>> START RECORDED DATA

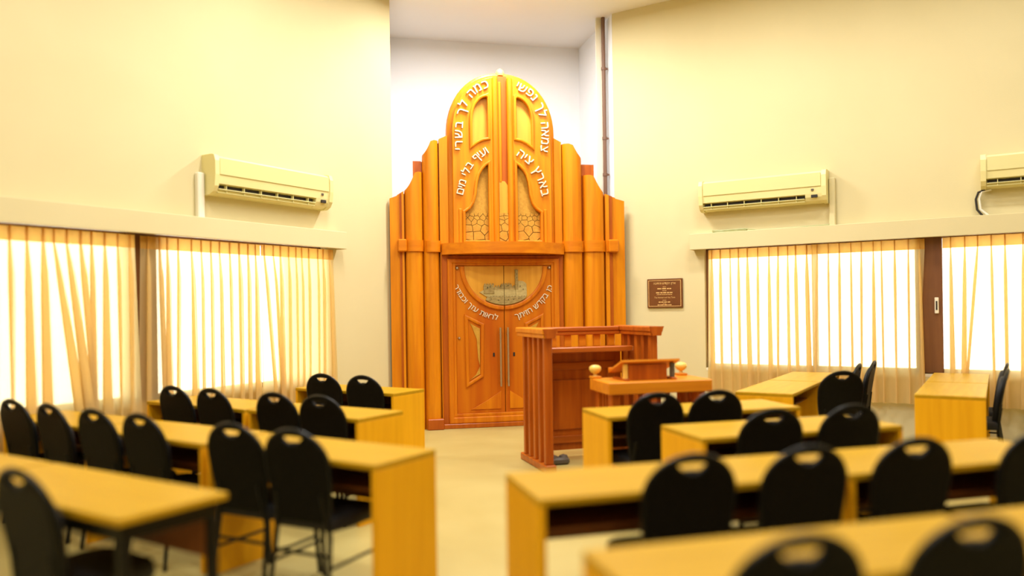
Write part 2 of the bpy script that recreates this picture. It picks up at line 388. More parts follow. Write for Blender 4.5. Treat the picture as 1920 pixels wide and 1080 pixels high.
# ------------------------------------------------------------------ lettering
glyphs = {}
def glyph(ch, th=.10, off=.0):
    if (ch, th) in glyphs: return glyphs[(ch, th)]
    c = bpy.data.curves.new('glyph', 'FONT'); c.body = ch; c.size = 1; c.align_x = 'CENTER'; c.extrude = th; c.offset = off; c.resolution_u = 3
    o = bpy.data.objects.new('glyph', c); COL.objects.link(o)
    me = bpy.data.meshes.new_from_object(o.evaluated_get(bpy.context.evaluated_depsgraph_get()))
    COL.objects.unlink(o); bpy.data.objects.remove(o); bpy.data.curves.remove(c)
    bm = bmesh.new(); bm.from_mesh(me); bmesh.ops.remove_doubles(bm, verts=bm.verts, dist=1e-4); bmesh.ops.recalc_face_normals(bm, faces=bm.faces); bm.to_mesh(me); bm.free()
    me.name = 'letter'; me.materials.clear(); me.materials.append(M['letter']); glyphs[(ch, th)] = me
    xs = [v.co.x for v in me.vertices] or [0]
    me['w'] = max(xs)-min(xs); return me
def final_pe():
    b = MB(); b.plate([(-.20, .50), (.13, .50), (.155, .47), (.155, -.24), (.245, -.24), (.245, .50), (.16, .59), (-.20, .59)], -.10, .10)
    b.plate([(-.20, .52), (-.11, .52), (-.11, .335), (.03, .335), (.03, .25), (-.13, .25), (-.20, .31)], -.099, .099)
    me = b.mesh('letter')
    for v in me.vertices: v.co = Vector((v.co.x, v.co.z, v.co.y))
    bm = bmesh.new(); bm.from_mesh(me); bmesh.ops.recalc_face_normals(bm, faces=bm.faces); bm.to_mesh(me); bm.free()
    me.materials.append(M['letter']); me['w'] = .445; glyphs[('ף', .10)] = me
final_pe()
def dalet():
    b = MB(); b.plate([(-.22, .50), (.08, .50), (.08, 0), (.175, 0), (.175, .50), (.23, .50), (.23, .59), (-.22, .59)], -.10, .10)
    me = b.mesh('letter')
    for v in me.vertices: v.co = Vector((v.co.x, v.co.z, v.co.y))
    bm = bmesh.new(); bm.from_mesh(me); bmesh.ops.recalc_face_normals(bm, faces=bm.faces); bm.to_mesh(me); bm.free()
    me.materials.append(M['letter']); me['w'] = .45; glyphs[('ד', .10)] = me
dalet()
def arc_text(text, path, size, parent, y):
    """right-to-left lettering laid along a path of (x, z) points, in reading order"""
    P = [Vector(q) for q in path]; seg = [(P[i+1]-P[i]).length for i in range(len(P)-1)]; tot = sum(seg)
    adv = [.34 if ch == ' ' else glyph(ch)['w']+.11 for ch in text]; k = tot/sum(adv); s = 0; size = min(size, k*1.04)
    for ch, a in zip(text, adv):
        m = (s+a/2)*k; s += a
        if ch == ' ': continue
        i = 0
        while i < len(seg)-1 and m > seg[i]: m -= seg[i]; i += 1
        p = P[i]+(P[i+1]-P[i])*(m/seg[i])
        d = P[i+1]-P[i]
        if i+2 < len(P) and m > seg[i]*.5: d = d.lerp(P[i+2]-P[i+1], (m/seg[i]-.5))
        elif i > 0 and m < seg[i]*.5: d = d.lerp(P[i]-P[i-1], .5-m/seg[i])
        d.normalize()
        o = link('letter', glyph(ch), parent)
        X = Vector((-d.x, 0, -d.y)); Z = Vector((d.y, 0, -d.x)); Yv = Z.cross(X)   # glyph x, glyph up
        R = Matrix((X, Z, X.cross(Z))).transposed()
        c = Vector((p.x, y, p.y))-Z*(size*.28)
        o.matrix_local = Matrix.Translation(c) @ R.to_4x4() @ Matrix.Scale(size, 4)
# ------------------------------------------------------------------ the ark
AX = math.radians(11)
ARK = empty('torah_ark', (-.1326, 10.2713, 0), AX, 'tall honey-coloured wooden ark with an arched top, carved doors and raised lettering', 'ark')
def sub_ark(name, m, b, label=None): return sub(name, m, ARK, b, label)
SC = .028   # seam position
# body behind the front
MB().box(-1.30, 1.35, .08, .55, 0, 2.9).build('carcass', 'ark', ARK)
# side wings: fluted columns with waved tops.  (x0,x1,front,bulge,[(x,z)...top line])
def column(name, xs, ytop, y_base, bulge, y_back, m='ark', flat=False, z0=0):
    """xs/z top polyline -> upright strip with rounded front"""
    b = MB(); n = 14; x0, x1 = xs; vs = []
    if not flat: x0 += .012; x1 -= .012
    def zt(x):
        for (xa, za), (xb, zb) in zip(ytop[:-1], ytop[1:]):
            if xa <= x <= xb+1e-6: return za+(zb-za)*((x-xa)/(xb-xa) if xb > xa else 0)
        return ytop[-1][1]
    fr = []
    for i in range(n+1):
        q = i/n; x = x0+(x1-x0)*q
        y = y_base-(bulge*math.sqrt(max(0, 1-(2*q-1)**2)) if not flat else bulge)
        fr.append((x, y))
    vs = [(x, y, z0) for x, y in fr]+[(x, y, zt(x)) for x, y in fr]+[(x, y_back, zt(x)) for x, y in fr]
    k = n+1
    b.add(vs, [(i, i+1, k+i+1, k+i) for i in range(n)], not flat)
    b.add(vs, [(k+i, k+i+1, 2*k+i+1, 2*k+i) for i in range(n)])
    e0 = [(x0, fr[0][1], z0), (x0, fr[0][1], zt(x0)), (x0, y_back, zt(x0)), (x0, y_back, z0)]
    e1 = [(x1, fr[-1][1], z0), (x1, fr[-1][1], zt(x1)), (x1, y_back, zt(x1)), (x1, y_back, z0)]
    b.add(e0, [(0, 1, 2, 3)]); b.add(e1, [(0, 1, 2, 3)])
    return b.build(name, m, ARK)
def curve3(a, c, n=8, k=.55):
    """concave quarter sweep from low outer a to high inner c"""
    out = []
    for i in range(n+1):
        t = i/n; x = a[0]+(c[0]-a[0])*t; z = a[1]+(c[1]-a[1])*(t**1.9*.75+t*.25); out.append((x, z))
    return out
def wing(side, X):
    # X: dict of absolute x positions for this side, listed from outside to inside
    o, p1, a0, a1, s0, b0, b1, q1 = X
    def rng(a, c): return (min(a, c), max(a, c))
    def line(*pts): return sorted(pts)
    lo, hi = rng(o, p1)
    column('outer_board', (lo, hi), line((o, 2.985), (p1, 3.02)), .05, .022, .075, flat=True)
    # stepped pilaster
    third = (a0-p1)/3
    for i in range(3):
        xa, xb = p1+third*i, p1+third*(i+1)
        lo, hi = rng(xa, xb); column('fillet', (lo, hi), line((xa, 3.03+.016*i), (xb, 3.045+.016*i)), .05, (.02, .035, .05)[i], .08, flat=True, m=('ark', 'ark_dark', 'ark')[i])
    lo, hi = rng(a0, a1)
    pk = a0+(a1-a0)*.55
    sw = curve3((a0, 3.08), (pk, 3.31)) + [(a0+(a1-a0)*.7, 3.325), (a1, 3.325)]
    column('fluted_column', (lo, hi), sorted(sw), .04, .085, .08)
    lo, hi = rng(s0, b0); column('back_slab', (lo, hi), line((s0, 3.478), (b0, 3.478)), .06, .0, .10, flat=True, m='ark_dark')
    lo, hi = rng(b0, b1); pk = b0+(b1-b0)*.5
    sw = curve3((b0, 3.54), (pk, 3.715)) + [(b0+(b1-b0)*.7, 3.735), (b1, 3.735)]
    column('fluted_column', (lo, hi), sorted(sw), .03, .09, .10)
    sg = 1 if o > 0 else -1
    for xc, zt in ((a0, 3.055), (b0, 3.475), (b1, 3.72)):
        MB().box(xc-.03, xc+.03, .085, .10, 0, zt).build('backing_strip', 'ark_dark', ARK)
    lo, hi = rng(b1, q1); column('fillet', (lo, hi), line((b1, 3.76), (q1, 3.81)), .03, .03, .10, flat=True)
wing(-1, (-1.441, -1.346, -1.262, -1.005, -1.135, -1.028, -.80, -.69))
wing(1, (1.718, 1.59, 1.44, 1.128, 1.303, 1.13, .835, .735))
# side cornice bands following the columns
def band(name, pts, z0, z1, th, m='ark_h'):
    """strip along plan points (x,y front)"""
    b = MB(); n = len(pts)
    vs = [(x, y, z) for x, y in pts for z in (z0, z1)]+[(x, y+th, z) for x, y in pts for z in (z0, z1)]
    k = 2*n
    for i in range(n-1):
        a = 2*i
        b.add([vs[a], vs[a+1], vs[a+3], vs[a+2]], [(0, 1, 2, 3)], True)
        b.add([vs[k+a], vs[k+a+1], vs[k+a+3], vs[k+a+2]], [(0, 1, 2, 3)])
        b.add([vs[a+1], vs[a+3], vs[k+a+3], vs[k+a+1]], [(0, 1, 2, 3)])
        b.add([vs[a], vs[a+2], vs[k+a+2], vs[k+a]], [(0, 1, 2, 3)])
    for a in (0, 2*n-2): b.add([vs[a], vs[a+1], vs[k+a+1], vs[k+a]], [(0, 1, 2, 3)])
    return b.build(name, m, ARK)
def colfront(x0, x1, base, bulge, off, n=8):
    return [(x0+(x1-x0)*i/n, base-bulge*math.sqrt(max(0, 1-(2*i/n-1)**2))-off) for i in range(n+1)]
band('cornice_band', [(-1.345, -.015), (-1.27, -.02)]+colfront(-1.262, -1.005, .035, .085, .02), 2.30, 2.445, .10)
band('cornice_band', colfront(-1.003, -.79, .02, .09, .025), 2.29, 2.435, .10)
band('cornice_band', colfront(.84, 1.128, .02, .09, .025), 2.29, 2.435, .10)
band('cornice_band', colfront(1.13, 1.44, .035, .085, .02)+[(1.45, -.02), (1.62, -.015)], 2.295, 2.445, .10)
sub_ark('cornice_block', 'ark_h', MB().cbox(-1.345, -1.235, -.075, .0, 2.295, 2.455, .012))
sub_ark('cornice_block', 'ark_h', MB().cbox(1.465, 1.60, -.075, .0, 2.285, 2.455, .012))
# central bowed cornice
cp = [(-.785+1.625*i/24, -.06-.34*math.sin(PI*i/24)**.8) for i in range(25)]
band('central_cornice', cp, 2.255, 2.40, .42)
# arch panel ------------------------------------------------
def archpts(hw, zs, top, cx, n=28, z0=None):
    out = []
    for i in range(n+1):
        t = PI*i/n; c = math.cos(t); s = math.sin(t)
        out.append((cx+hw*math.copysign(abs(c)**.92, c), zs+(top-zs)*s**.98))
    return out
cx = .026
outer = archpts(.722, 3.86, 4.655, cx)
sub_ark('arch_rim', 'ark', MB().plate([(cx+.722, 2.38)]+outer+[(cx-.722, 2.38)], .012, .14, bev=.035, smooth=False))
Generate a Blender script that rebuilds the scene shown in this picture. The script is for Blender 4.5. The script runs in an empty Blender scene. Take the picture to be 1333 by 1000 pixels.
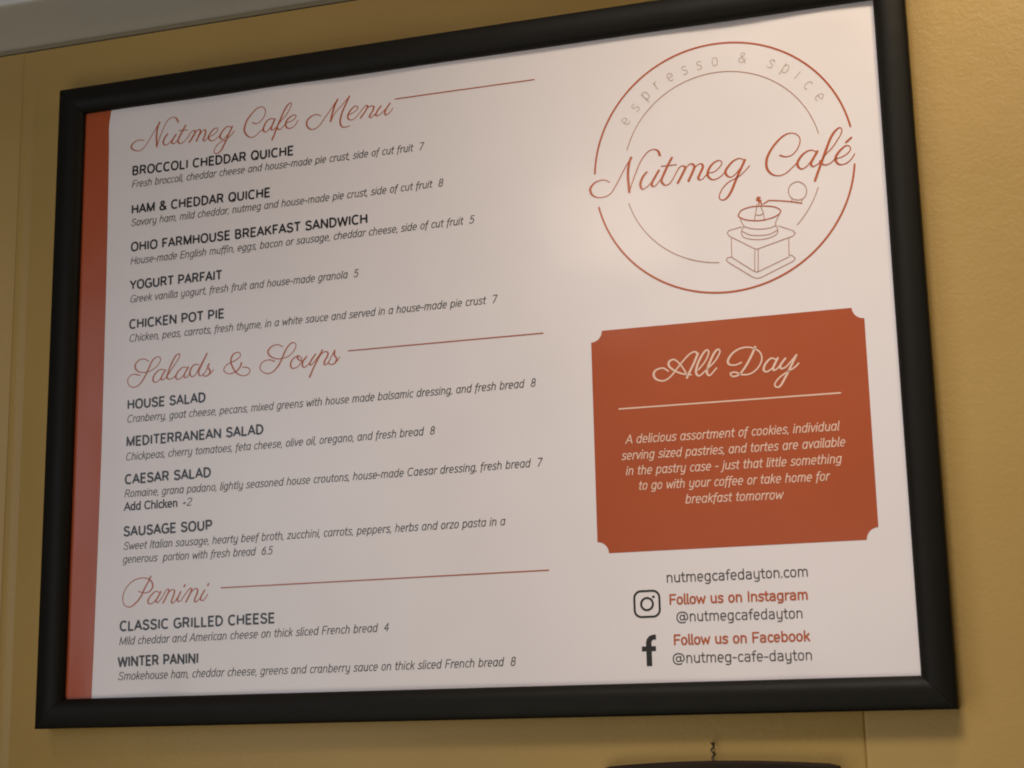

>> END RECORDED DATA

PROBLEM: Reproduce each line holding the word "high".

WRITTEN SOLUTION:
Write part 2 of the bpy script that recreates this picture. It picks up at line 388. More parts follow. Write for Blender 4.5. Treat the picture as 1920 pixels wide and 1080 pixels high.
    """concave quarter sweep from low outer a to high inner c"""